There remain in Mr. Thanh’s garden some old apricot trees that he did not want to sell. He and his son also grow chrysanthemums. One knows Tet is three months away when passing his garden in the tenth month of the lunar calendar and feeling the smell of rotten grass, mud and organic fertilizer.

Though having no fragrance, Thanh Tien paper flowers and Sinh paintings have their own scents from the eleventh month of the lunar calendar. After such a long time in which paper flowers surrendered to plastic or tin flowers, Hue people are now returning to paper flowers to decorate altars and their houses. Sinh paintings have come alive again too in modern life with a calendar depicting the twelfth animals of the year and spring festivals. 

“My scent of Tet is the good, familiar and deep fragrance of flowers and plants in my garden and the smell of paper and glue,” says the artisan Than Van Huy with a smile about his choice of making paper flowers with the aim of keeping the scent of Tet for his village.

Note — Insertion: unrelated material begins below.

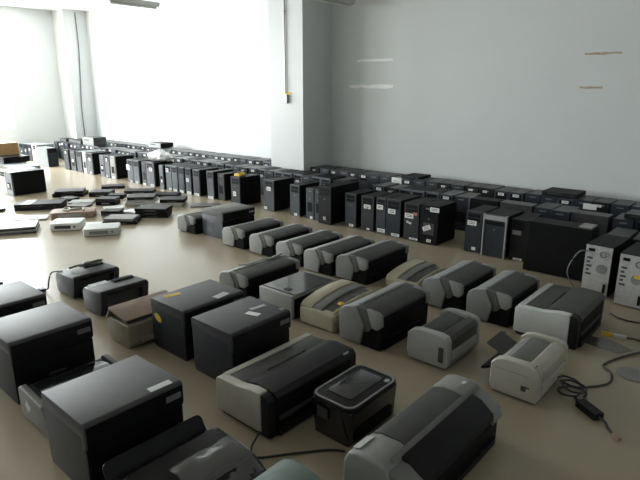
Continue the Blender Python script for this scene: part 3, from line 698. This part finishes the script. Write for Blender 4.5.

One early morning in the last moth of the lunar year, in a boat trip up to the source of the Perfume river, smelling the light fragrance of garden flowers, I realized the love of Queen Le Ngoc Han from Thang Long for her husband, Emperor Quang Trung. Their love and their stormy life turned out to be as soft as ever in the fragrance of flowers in Phu Xuan on the last days of the year.

“No sweet smell of flowers blows against the wind. But the fragrance of the virtuous blows against the wind pervading all directions.” That lines from the Dhammapada at Tu Dam Pagoda, an ancient pagoda in Hue, stay in my mind as soon as I read them for the first time. On the boat between Tien Non and Bao Vinh on the Kitchen God Day, I overheard the talk between a chrysanthemum seller and a Thanh Tien paper flower seller: “After selling all these flowers, I’ll buy an ao dai for my Mom on the occasion of her 90th birthday.” “I’m trying to sell these paper flowers to buy a jacket for my husband. He has worn his old jacket for years.” I feel the compassion in the modest laborers’ scent of Tet, the compassion that the monk at my village pagoda talks about on the first day of the new year.

But there must be something to mark the real beginning of Tet in Hue. Maybe it is the scent of incense and agarwood on the day of setting up cay neu (Tet pole) on the 23rd of lunar December. It is when cay neu is set up in front of the Palace of Supreme Harmony in the Imperial City, in the village or at pagodas. The aroma of incense and agarwood combined with the light fragrance of apricot blossom in morning dew at pagodas reminds people not to be greedy, not to care about fames and to live good lives. 

This typical scent of Tet in Hue is what one can feel only.